I propose to take Questions Nos. 915, 916, 917 and 918 together.
My Department provides a wide range of income and employment supports to assist jobseekers and employees with disabilities, and their employers. Supports available include the Reasonable Accommodation Fund, the Disability Awareness Support Scheme and the Wage Subsidy Scheme. These supports are generally not contingent on the type of disability but on the extent to which it restricts a person’s ability to pursue employment in the open labour market.
The Reasonable Accommodation Fund provides financial support for people with disabilities and for employers to help make their workplaces more accessible. The Disability Awareness Support Scheme provides funding for disability awareness training for employees. The Wage Subsidy Scheme is an employment support to private sector employers to encourage employment of people with disabilities in the open labour market.
I am committed to improving disability employment supports to better meet the needs of disabled people and to increase their take-up. For this reason, over the past two years my Department has run extensive public consultations to inform the reviews of these three schemes. This is in line with the UN’s Convention on the Rights of People with Disabilities. The consultations combined received nearly two thousand submissions from people with a broad range of disabilities including autism, from disability groups, Disabled Person's Organisations and employers. This feedback has been used to inform how these schemes can be improved.
Following consultation, I published a review of the Reasonable Accommodation Fund and Disability Awareness Support Scheme last August. The report made nine recommendations which aim to improve the scheme for persons with disabilities including persons with autism. The review recommends combining the two schemes into a single flexible scheme, promoting the availability and potential benefits of the reformed scheme to all, simplifying systems and processes, and providing approval in principle.
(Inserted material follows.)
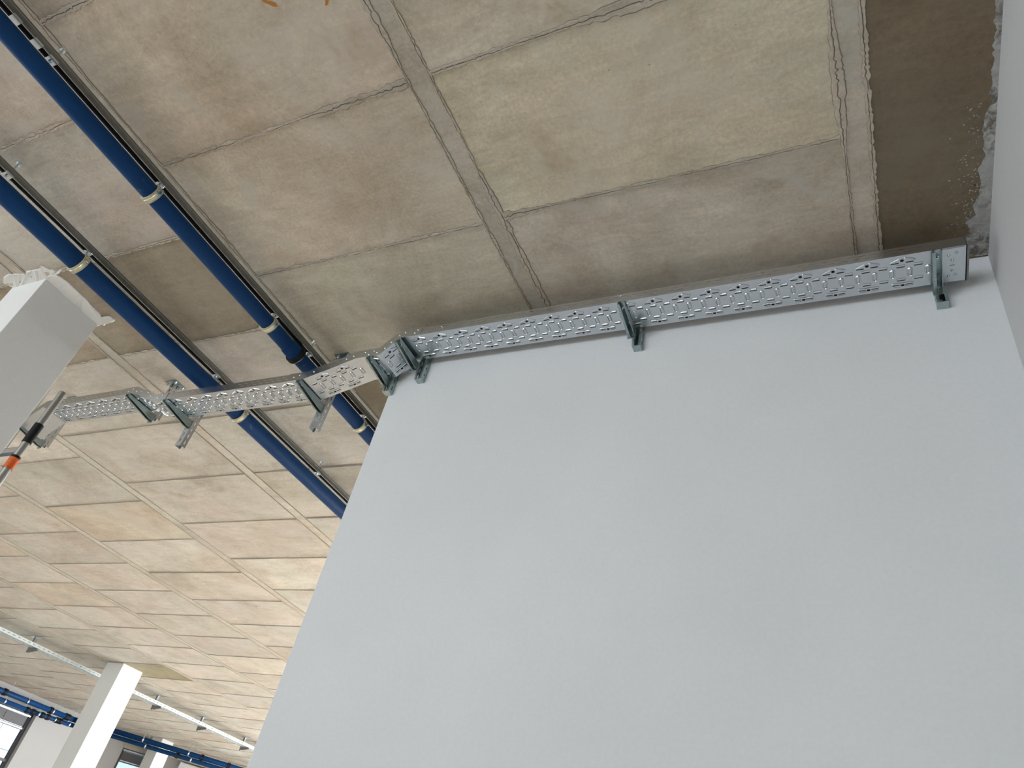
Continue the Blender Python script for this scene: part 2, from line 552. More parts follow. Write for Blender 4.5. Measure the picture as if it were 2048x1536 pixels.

It also recommends increasing funding, extending workplace needs assessments, and job coaching to new recruits and all existing employees, increasing the number of support hours eligible for funding, providing support for blended working, and opening the scheme to other employers, for example the voluntary and community sector. I expect to launch a reformed scheme that will give effect to all nine recommendations in Q1 2024.
A review of the Wage Subsidy Scheme is underway. My officials are currently compiling the analysis from the consultation and working on completing the report, which I expect to be finalised over the coming months. In anticipation of recommendations in the review, I have made provision in Budget 2024 to decrease the minimum hours from 21 to 15 hours, which was a key issue raised by stakeholders in the consultation. I expect this change to be operationalised in the first half of this year.
I trust this clarifies the matter for the Deputy.